PolitiFact found 75 percent of the 59 Bachmann statements it has checked turned out to be mostly false or “Pants on Fire,” their worst rating. Washington Post fact checker Glenn Kessler found that Bachmann told a higher percentage of falsehoods that received “four-Pinocchios,” the Post’s worst rating, than any other member of Congress.
Scandalous revelations that the IRS unfairly singled out conservative groups for extra scrutiny before awarding nonprofit tax status have given new energy to the tea party movement. Nothing fuels paranoid movements like evidence that somebody really is out to get them.
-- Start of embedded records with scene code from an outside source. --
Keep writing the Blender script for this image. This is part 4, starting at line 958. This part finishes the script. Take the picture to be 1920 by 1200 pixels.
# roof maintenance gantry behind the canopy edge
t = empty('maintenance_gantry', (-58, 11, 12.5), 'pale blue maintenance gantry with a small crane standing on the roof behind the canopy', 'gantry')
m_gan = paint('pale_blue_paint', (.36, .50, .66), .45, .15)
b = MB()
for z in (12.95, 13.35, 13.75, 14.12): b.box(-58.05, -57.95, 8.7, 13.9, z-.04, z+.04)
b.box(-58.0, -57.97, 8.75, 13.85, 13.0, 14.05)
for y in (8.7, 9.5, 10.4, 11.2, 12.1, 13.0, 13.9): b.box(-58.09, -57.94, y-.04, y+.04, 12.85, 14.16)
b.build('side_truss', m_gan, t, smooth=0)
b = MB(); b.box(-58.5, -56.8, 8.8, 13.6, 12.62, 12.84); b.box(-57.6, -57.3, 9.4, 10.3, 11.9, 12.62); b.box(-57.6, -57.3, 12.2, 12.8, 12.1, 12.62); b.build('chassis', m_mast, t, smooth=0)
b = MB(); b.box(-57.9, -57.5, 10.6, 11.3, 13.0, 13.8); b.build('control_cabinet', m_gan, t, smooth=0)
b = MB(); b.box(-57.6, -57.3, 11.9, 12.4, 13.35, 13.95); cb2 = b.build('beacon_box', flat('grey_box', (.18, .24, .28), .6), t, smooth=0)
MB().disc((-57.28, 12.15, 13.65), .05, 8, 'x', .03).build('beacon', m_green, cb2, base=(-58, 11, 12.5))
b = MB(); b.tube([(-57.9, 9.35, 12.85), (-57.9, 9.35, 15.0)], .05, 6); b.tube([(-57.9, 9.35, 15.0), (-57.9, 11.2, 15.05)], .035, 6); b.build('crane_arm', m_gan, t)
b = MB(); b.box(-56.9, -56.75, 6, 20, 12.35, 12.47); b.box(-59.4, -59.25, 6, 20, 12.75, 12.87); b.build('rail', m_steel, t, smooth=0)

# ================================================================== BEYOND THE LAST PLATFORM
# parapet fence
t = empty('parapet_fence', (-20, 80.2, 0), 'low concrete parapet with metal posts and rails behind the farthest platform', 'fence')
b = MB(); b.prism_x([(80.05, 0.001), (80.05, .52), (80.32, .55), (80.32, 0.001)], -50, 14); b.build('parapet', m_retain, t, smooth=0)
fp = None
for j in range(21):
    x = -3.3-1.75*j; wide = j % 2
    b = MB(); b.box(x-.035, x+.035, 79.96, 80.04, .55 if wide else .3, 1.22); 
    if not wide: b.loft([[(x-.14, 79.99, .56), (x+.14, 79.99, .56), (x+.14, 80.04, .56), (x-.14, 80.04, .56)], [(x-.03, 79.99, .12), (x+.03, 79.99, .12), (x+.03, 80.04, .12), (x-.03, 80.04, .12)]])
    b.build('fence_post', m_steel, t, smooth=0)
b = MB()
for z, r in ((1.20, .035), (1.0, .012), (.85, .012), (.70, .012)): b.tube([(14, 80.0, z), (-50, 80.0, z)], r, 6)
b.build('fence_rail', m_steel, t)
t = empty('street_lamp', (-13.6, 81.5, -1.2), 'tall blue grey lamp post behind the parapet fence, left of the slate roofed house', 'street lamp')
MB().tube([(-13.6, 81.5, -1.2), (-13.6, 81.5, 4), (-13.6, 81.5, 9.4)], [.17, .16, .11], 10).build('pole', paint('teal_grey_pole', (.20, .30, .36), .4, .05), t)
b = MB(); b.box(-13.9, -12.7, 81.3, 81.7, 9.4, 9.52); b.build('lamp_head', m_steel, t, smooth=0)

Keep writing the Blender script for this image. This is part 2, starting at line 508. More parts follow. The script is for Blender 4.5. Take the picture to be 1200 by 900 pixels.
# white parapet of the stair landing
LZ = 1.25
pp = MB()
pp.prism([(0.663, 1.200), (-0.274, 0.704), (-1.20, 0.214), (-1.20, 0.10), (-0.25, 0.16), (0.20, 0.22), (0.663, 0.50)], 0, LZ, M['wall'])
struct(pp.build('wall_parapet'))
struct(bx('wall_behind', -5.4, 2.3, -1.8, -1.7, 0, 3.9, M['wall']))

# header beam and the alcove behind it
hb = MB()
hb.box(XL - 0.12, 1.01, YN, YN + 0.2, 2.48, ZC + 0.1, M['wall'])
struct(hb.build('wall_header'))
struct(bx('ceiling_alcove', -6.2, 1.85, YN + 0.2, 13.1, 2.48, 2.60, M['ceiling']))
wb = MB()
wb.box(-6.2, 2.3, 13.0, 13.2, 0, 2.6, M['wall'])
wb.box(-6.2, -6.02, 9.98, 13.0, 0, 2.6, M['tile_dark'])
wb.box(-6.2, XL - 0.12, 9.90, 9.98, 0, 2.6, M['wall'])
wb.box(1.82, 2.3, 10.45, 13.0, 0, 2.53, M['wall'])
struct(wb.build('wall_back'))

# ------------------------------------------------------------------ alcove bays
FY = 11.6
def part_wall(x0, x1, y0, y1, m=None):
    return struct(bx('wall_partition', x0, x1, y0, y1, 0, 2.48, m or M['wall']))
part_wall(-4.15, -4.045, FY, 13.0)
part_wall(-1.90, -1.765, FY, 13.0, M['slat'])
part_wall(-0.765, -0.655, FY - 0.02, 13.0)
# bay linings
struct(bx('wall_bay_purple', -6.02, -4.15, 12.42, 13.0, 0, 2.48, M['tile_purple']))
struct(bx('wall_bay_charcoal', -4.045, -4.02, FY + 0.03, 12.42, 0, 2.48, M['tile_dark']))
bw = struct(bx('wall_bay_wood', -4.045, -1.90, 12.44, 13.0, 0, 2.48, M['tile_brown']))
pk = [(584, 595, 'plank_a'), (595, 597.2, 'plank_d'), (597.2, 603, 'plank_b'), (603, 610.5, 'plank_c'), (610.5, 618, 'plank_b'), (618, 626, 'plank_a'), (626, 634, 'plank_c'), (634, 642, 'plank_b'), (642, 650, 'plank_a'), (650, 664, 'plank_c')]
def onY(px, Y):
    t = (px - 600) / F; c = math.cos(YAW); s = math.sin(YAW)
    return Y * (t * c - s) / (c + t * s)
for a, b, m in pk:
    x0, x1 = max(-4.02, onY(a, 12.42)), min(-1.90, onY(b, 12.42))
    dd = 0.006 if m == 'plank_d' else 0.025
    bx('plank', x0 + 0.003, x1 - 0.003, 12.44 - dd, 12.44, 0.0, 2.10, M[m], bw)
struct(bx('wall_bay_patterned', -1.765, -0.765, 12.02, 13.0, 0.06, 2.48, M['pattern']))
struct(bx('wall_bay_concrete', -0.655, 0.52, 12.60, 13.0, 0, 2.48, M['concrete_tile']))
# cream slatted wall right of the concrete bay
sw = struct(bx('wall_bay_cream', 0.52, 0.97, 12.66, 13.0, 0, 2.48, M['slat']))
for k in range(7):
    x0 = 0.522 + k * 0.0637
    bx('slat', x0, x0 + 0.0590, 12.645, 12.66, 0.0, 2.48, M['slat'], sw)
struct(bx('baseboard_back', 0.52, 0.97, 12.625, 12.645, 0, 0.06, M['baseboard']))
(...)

With Republicans expecting to make gains in next year’s mid-term elections, Bachmann’s announcement of her retirement after four terms came as a surprise. “Be assured my decision was not in any way influenced by any concerns about my being re-elected to Congress,” she said, which is what incumbents often say when they really are concerned about getting re-elected.
Last time, even though she spent 12 times more money than her challenger, Democrat Jim Graves, she won by only one percentage point. Now Graves has dropped out of the 2014 race, too. With Bachmann out, his job would have been tougher in that heavily Republican district.
She also has the burden of federal investigators looking into her previous campaign fundraising. That doesn’t help. But after she weathers this storm, she seems well suited for a new career in the last refuge of former political stars, TV commentary. Just keep the fact checkers ready.
As for her supporters, her departure offers the more conventional Republican leadership an opportunity to fill the void and it offers the tea party movement something new to be angry about. Everybody wins.